Roux thinks there is a real danger of exploiting human rights in the name of an ideal of justice.

“The judges genuinely believe that when they are sitting in an international tribunal, it is their duty to launch a crusade against impunity. But they need to remember that they are there solely to judge the person who is in the dock.”

The Khmer Rouge regime took power on April 17, 1975, and was overthrown on January 7, 1979.
 
Perhaps up to three million people perished during this period, which was followed by a civil war. That war finally ended in 1998, when the Khmer Rouge political and military structures were dismantled.
 
In 1997, the government requested the UN to assist in establishing a trial to prosecute the senior leaders of the Khmer Rouge.
 
In 2001, the Cambodian National Assembly passed a law to create a court to try serious crimes committed during the Khmer Rouge regime.

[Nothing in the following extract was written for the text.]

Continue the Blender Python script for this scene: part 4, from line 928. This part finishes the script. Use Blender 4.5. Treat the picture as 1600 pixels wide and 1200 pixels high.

This court is called the Extraordinary Chambers in the Courts of Cambodia for the Prosecution of Crimes Committed during the Period of Democratic Kampuchea (Extraordinary Chambers or ECCC).
 
An agreement with the UN was ultimately reached in June 2003 detailing how the international community would assist and participate in the ECCC.
 
In May 2006, 30 Cambodian and UN judges were approved to preside over the ECCC. The judges were sworn in in July 2006.

1997 Surrender of last armed Khmer Rouge.

1998 Death of Pol Pot, holding out in Anlon Veng.
 

2007 Creation of the Extraordinary Chambers in the Courts of Cambodia for the Prosecution of Crimes Committed during the Period of Democratic Kampuchea (ECCC).

February 2009 Trial of Duch opens in Phnom Penh.

 

July 2010 Duch sentenced to 30 years in jail. Appeal launched.

 

June 2011 Trial of four highest ranking surviving Khmer Rouge officials opens in Phnom Penh.

 

February 2012 Duch sentenced to life imprisonment.